No, seriously. The Washington Business Journal reports that the D.C. region is the least affordable for housing in the entire country:
An analysis by ZipRealty Inc., an online residential real estate brokerage, found that the Washington region is the most expensive housing market among 30 major metropolitan areas.
ZipRealty reported that the Washington area’s median housing price from December through Feb. 10 was $1.03 million, 16.78 times the median income. Washington was followed by New York’s Brooklyn borough and the San Francisco Bay area on the list, which was released March 18.

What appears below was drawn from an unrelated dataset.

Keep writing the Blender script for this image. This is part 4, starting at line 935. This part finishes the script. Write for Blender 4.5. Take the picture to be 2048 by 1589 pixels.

That median housing price is twice as high as what other local real estate sources report. ZipRealty says it calculated its numbers by looking at median sales price and median incomes to come up with the ratios. The company included homes of 2,000 square feet or larger and excluded multifamily and land sales
Obviously, this finding again relies on the use of the entire region as a metric, which tends to skew things upwards. Additionally, it really is much higher than past findings—only last month another analysis of housing sales found that the region’s median price for a house or condo was $353,000, up 12 percent from the year prior. Zillow currently put D.C.’s median housing price a little higher, at $409,500; Trulia goes up from there, saying that median sales prices from December 2012 to February 2013 hit $443,000.
Either way, it’s news to just about no one that buying a home in the Washington region isn’t a cheap undertaking. The same applies for renting—workers in D.C. have to make an average of $27 per hour to be able to afford the rental cost of a two-bedroom home in the city. (Maryland and Virginia aren’t far behind.)
Things keep heating up, too—yesterday UrbanTurf reported that there are five zip codes in D.C. where homes are selling for more than asking price. To your total lack of surprise, they are: Logan Circle/Thomas Circle (20005), Brookland/Michigan Park (20017), Capitol Hill (20002), Bloomingdale/LeDroit Park/Shaw (20001), and Columbia Heights/Adams Morgan/U Street (20009).
UPDATE, 1:15 p.m.: I changed the title of the post to reflect the fact that the survey did not include housing prices in Manhattan, but did put D.C. ahead of second-place Brooklyn.